» Task objective:
Write out each record below exactly as it appears, with no pictures.
Start Records for the exercise
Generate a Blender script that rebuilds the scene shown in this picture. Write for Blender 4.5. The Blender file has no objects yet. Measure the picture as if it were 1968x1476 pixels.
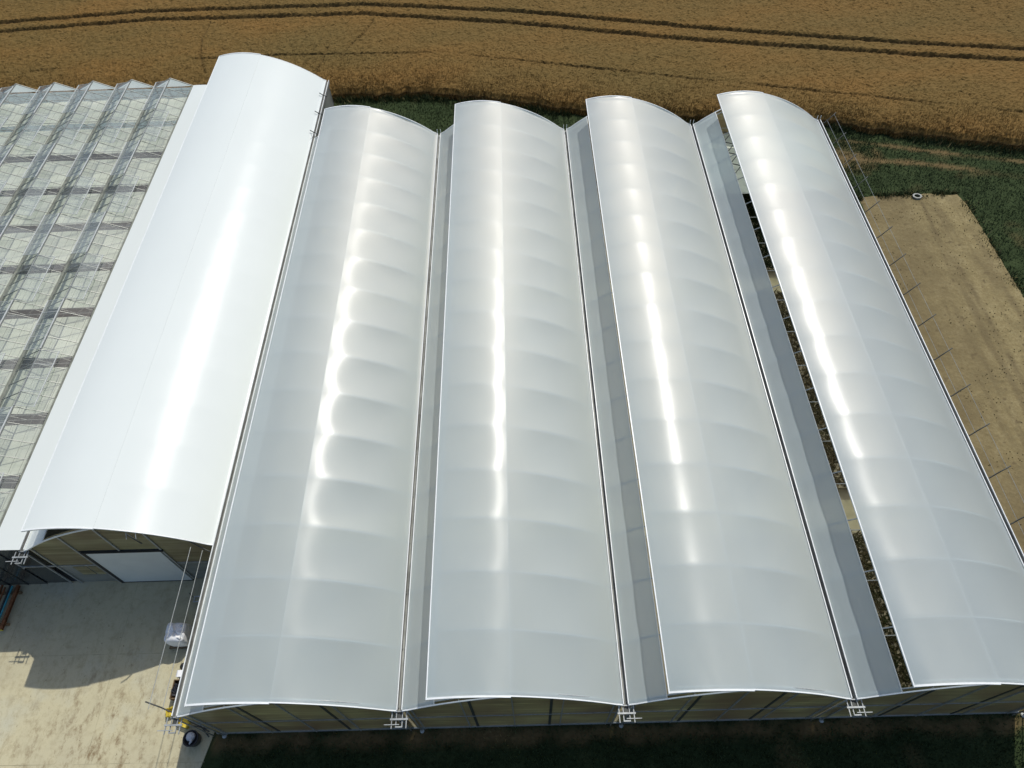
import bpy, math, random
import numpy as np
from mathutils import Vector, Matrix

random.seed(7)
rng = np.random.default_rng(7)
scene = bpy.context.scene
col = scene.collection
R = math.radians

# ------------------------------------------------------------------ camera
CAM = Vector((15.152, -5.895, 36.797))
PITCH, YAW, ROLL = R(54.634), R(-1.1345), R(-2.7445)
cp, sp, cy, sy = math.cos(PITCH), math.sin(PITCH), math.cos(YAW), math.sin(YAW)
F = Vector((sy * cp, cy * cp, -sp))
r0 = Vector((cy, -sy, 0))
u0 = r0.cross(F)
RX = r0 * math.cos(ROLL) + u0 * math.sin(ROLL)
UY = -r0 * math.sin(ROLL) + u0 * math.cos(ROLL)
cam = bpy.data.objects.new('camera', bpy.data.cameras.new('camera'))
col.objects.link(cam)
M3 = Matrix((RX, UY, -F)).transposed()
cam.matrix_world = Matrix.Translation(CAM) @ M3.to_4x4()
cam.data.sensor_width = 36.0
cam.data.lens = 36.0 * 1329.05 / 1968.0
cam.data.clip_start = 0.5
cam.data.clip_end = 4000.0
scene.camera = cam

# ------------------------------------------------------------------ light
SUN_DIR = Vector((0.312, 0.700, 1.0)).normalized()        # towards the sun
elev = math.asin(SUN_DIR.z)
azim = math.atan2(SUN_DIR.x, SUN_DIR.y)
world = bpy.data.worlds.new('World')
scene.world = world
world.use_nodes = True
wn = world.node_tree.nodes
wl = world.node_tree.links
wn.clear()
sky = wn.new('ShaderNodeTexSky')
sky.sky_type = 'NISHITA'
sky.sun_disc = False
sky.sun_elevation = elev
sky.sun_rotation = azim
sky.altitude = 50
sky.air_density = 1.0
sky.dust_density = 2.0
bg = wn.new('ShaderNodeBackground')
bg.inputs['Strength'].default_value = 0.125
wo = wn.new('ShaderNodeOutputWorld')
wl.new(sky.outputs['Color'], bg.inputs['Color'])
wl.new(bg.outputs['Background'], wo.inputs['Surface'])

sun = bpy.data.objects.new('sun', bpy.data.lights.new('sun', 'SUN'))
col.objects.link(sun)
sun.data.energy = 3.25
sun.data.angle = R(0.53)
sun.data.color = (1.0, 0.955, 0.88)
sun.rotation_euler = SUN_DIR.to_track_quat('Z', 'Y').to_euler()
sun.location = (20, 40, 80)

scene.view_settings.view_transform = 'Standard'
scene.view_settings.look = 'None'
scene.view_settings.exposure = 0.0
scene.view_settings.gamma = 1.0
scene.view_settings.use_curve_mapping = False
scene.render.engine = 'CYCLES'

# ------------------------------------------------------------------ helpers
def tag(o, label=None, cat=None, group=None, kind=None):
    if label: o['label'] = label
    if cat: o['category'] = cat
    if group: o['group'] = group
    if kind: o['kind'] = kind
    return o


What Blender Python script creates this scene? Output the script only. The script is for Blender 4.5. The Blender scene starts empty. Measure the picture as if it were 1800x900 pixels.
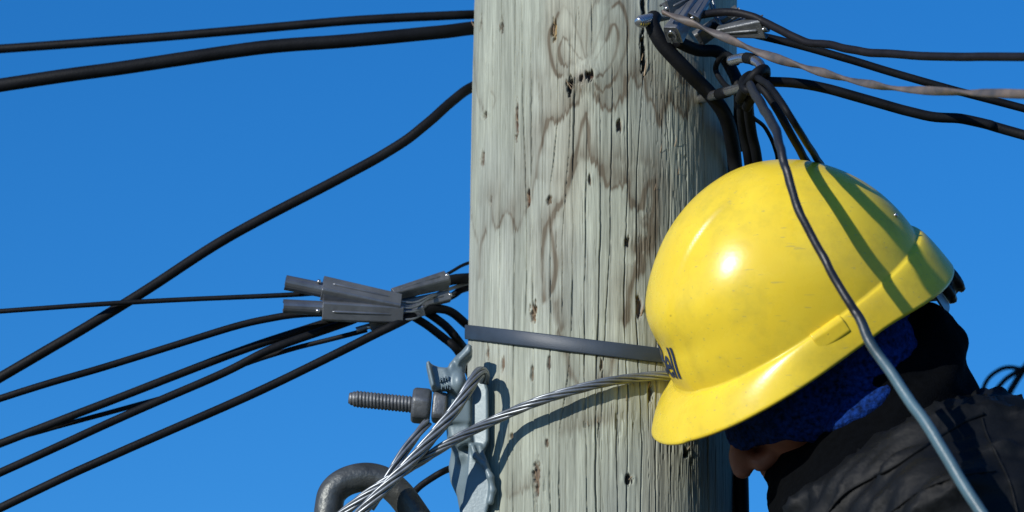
End Records for the exercise
» Exercise answer:
Generate a Blender script that rebuilds the scene shown in this picture. Write for Blender 4.5. The Blender file has no objects yet. Measure the picture as if it were 1968x1476 pixels.
import bpy, math, random
import numpy as np
from mathutils import Vector, Matrix

random.seed(7)
rng = np.random.default_rng(7)
scene = bpy.context.scene
col = scene.collection
R = math.radians

# ------------------------------------------------------------------ camera
CAM = Vector((15.152, -5.895, 36.797))
PITCH, YAW, ROLL = R(54.634), R(-1.1345), R(-2.7445)
cp, sp, cy, sy = math.cos(PITCH), math.sin(PITCH), math.cos(YAW), math.sin(YAW)
F = Vector((sy * cp, cy * cp, -sp))
r0 = Vector((cy, -sy, 0))
u0 = r0.cross(F)
RX = r0 * math.cos(ROLL) + u0 * math.sin(ROLL)
UY = -r0 * math.sin(ROLL) + u0 * math.cos(ROLL)
cam = bpy.data.objects.new('camera', bpy.data.cameras.new('camera'))
col.objects.link(cam)
M3 = Matrix((RX, UY, -F)).transposed()
cam.matrix_world = Matrix.Translation(CAM) @ M3.to_4x4()
cam.data.sensor_width = 36.0
cam.data.lens = 36.0 * 1329.05 / 1968.0
cam.data.clip_start = 0.5
cam.data.clip_end = 4000.0
scene.camera = cam

# ------------------------------------------------------------------ light
SUN_DIR = Vector((0.312, 0.700, 1.0)).normalized()        # towards the sun
elev = math.asin(SUN_DIR.z)
azim = math.atan2(SUN_DIR.x, SUN_DIR.y)
world = bpy.data.worlds.new('World')
scene.world = world
world.use_nodes = True
wn = world.node_tree.nodes
wl = world.node_tree.links
wn.clear()
sky = wn.new('ShaderNodeTexSky')
sky.sky_type = 'NISHITA'
sky.sun_disc = False
sky.sun_elevation = elev
sky.sun_rotation = azim
sky.altitude = 50
sky.air_density = 1.0
sky.dust_density = 2.0
bg = wn.new('ShaderNodeBackground')
bg.inputs['Strength'].default_value = 0.125
wo = wn.new('ShaderNodeOutputWorld')
wl.new(sky.outputs['Color'], bg.inputs['Color'])
wl.new(bg.outputs['Background'], wo.inputs['Surface'])

sun = bpy.data.objects.new('sun', bpy.data.lights.new('sun', 'SUN'))
col.objects.link(sun)
sun.data.energy = 3.25
sun.data.angle = R(0.53)
sun.data.color = (1.0, 0.955, 0.88)
sun.rotation_euler = SUN_DIR.to_track_quat('Z', 'Y').to_euler()
sun.location = (20, 40, 80)

scene.view_settings.view_transform = 'Standard'
scene.view_settings.look = 'None'
scene.view_settings.exposure = 0.0
scene.view_settings.gamma = 1.0
scene.view_settings.use_curve_mapping = False
scene.render.engine = 'CYCLES'

# ------------------------------------------------------------------ helpers
def tag(o, label=None, cat=None, group=None, kind=None):
    if label: o['label'] = label
    if cat: o['category'] = cat
    if group: o['group'] = group
    if kind: o['kind'] = kind
    return o


What Blender Python script creates this scene? Output the script only. The script is for Blender 4.5. The Blender scene starts empty. Measure the picture as if it were 1800x900 pixels.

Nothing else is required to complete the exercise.